Netflix is continuing its global expansion with four major Asian regions – Hong Kong, Taiwan, Singapore and South Korea — which it will enter early next year. The streaming firm aims to complete its global roll-out by the end of next year.

Netflix Moves Into Asia With Four New Major Markets

Netflix continues global roll-out

Initially, the firm will stream a selection of popular TV shows, movies and kid-friendly programming, most of which will come with local subtitles, the U.S. firm said in an emailed statement to Bloomberg on Wednesday. It also said that more details, including pricing, will be disclosed later.

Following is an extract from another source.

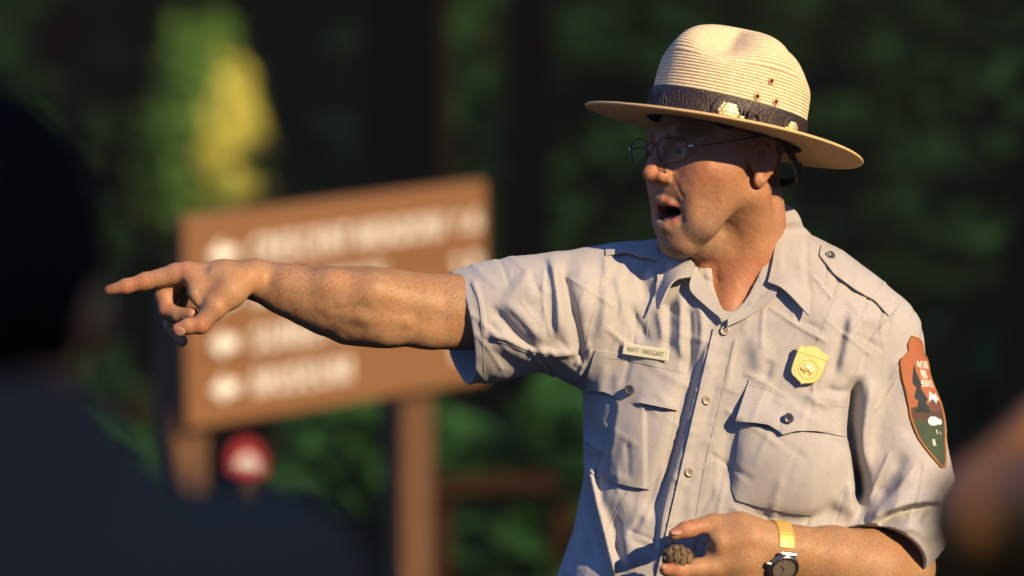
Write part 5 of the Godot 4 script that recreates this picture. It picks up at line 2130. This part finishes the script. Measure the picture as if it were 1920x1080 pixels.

Netflix entered New Zealand and Australia in March and also introduced its services in Japan this month. In Japan, where the number of broadband households is higher than all of its current markets except the U.S., the company is focusing heavily on local programming. The U.S. firm also partnered with Fuji Media Holdings to add more local content to its library for its debut. This marks the first instance in which the U.S. firm has made a debut in a foreign market with local content.

China a hard nut to crack

Netflix has more than 65 million subscribers in 50 countries, and its stock has been the top performer in the S&P 500 Index this year due to its huge growth prospects. However, growing rivalry in the segment has brought down the company’s stock in recent weeks. Competition in the video streaming industry has become more intense with rivals boosting their online offerings for more viewers and dollars. Apart from Time Warner’s HBO, Hulu and Amazon, Apple is also expected to enter the industry soon.

In the U.S. and Europe, the competition is very intense, but most of Asia, except China, presents huge opportunities for streaming services. Netflix hopes to enter China next year, according to the Netflix CEO Reed Hastings, although the country was not mentioned in Netflix’s statement on Wednesday. The U.S. firm will face intense competition in the region from local players like Tencent, Baidu and Alibaba, which is already testing a Netflix-like service called Tmall Box Office.

On Tuesday, Netflix shares closed down 3.9% at $94.95, marking its seventh straight daily decline. Year to date, the stock is up 95%.